- [Information shown]:
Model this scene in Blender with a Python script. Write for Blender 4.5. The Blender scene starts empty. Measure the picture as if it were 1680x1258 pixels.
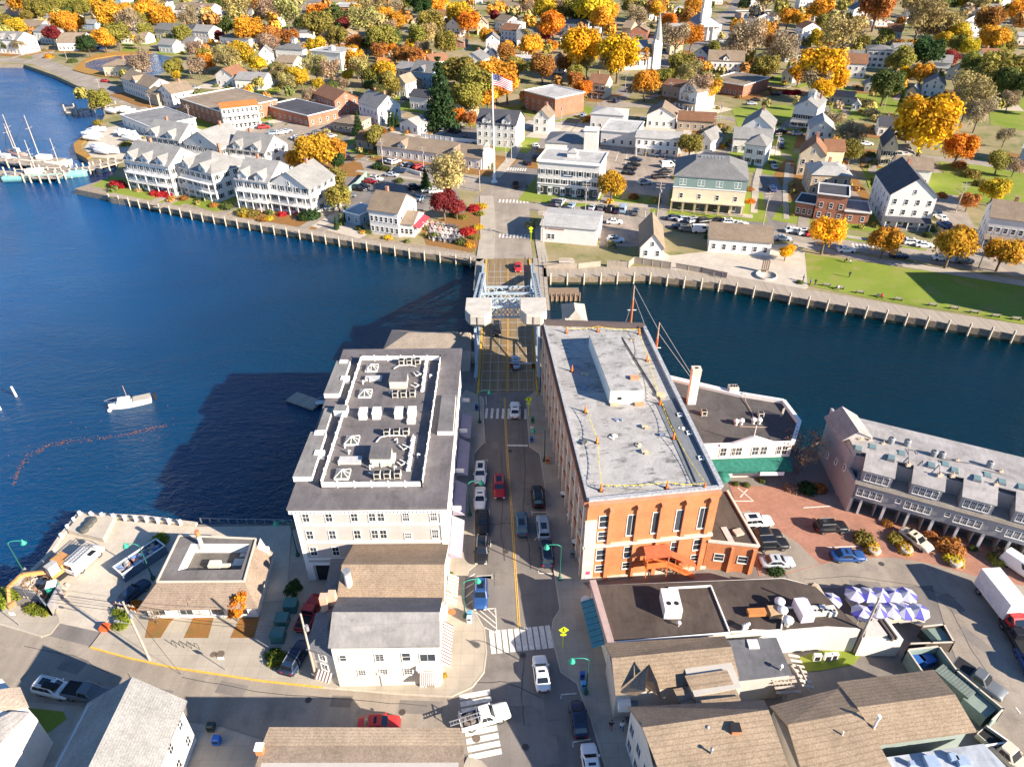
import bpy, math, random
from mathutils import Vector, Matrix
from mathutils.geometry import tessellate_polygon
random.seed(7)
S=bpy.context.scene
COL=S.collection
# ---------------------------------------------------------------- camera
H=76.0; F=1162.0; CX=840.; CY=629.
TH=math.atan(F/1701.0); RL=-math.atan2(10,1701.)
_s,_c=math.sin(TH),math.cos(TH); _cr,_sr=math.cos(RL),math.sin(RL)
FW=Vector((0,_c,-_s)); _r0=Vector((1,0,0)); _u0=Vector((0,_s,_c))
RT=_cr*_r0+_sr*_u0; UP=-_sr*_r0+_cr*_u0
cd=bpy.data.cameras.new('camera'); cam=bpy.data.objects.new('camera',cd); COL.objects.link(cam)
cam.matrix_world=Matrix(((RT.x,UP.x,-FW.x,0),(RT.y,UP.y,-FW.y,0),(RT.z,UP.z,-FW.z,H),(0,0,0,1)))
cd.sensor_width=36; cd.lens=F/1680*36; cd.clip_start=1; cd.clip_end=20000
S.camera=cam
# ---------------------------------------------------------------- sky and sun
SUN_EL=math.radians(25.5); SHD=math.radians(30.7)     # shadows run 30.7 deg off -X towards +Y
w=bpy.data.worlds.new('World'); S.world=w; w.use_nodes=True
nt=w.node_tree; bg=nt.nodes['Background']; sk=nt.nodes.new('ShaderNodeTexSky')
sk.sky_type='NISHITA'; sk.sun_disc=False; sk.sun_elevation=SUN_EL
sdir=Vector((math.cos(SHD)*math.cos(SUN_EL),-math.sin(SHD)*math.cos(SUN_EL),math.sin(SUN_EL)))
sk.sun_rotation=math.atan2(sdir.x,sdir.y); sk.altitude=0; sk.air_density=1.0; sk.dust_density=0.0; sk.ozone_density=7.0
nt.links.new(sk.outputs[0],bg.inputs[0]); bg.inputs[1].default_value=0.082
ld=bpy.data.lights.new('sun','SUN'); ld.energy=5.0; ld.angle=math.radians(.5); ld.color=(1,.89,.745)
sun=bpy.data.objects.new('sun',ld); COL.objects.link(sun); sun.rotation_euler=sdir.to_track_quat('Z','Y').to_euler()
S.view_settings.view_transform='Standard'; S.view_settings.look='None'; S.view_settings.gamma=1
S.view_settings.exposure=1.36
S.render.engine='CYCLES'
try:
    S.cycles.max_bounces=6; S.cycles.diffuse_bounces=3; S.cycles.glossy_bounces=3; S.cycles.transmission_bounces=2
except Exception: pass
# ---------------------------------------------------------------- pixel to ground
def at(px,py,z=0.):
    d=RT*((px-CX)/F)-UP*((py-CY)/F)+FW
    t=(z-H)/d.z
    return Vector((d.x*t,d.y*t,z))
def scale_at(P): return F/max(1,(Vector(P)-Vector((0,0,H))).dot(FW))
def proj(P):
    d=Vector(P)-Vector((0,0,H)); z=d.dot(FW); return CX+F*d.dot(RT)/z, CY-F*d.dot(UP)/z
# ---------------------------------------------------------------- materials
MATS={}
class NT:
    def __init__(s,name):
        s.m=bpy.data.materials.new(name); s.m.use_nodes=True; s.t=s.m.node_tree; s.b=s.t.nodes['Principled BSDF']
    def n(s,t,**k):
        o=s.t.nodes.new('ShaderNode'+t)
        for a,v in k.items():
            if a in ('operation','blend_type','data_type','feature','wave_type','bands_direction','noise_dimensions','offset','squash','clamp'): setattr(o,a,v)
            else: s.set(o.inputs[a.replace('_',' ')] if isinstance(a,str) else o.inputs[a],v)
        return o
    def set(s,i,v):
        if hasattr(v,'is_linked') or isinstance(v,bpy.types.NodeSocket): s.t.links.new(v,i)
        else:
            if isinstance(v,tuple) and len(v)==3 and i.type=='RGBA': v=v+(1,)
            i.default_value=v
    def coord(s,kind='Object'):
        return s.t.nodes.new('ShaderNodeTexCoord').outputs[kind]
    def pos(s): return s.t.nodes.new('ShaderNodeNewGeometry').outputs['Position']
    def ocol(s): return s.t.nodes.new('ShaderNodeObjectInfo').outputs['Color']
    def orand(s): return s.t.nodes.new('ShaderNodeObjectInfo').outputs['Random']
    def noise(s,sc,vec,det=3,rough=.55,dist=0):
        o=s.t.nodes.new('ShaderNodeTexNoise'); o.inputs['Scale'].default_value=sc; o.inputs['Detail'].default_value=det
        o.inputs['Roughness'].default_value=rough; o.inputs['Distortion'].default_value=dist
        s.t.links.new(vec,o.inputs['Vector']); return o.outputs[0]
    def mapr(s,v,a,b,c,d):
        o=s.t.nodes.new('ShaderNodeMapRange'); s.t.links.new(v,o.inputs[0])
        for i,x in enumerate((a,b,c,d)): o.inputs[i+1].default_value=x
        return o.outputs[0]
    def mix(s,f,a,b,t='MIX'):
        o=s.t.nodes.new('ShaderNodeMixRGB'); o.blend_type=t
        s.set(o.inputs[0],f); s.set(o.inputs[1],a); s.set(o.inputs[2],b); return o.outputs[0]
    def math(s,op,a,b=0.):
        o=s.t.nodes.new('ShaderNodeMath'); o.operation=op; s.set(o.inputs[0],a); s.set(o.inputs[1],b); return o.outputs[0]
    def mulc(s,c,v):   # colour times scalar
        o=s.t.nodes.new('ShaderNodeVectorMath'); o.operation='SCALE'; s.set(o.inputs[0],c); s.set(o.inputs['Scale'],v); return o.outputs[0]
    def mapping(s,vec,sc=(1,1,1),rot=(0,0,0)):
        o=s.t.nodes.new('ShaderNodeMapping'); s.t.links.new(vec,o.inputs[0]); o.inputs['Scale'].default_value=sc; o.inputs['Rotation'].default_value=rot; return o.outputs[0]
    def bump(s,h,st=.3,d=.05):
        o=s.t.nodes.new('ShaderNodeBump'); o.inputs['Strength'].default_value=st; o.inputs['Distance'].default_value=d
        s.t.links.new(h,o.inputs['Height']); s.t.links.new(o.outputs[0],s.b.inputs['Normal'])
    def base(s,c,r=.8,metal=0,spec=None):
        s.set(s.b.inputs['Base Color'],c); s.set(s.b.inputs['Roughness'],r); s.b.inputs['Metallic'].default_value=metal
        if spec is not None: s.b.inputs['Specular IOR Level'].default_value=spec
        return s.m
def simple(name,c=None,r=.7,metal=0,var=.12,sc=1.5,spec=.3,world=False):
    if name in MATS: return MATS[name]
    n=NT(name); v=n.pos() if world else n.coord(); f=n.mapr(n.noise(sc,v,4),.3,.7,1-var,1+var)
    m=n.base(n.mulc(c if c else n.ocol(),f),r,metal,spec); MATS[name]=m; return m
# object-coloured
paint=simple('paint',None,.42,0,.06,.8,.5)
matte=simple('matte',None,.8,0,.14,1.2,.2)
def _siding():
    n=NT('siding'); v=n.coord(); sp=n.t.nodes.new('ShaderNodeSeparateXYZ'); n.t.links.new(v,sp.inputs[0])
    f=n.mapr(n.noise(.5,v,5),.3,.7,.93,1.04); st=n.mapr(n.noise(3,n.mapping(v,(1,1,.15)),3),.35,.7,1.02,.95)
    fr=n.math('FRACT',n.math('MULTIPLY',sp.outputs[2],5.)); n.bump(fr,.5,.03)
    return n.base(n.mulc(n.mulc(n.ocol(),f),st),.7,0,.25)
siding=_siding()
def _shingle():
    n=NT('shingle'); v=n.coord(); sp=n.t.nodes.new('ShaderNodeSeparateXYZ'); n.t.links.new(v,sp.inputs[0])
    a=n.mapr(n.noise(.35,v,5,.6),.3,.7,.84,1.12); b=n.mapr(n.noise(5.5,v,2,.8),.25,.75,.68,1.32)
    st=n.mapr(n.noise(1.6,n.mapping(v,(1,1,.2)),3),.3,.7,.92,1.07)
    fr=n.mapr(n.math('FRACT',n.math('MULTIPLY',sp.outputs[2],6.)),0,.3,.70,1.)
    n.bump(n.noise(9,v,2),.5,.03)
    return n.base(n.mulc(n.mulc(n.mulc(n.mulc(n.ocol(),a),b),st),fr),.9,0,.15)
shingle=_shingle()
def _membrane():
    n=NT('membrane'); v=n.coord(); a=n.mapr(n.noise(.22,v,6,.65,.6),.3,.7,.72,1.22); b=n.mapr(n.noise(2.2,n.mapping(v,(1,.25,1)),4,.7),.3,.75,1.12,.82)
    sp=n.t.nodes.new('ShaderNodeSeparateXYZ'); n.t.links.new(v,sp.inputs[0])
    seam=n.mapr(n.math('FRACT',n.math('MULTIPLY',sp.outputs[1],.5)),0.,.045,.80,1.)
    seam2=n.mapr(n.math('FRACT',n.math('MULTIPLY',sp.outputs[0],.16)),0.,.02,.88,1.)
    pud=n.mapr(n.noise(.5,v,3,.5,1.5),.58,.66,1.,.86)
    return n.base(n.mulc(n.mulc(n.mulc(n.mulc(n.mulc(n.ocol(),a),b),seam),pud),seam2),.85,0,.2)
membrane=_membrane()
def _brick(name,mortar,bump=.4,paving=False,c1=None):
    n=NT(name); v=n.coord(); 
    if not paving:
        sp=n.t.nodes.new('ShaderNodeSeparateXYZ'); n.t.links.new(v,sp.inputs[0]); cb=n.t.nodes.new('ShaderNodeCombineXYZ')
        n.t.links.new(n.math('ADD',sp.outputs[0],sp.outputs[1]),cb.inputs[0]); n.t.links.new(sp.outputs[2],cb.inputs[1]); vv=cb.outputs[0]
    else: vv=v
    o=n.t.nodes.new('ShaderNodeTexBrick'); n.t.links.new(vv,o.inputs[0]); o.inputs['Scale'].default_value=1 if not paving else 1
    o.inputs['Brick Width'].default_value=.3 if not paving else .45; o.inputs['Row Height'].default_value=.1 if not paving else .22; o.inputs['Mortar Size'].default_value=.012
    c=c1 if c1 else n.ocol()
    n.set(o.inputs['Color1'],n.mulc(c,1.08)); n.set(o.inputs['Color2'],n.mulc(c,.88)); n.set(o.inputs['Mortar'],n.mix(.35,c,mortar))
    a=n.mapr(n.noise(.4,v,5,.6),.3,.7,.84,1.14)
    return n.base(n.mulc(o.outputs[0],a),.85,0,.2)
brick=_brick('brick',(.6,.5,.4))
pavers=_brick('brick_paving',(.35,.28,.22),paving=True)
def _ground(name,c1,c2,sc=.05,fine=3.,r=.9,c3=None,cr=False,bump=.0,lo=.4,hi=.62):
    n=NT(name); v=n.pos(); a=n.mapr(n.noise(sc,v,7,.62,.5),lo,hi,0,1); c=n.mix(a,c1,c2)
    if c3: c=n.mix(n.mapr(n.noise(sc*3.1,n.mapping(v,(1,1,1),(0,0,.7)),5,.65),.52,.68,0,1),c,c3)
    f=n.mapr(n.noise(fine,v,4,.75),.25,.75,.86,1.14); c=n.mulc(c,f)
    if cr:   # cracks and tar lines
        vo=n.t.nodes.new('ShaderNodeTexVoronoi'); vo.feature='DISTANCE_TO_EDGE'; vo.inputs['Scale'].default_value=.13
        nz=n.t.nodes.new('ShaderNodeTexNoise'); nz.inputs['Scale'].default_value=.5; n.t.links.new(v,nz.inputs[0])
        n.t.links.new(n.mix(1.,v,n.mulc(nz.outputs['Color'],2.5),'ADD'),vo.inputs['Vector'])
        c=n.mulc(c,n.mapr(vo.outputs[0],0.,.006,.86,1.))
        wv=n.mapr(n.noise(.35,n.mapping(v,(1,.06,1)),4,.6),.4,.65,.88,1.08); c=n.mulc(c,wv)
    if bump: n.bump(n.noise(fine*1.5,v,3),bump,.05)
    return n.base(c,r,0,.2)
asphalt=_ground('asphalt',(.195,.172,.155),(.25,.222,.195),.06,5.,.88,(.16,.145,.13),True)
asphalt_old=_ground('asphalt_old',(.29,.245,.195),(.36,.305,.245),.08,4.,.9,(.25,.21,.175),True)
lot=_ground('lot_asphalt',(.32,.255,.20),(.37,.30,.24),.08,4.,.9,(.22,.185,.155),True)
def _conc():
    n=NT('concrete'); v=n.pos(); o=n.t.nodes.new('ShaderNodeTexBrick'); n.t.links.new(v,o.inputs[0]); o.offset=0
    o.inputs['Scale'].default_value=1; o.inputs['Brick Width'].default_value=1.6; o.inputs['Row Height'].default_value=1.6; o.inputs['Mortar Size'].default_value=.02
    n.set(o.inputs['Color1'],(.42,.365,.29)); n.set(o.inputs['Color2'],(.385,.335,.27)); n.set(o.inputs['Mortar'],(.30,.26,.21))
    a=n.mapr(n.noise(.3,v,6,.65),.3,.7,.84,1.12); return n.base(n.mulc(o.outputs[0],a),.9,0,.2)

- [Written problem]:
Find every line that has "scene" in it, then return those lines.

- [Correct answer]:
Model this scene in Blender with a Python script. Write for Blender 4.5. The Blender scene starts empty. Measure the picture as if it were 1680x1258 pixels.
S=bpy.context.scene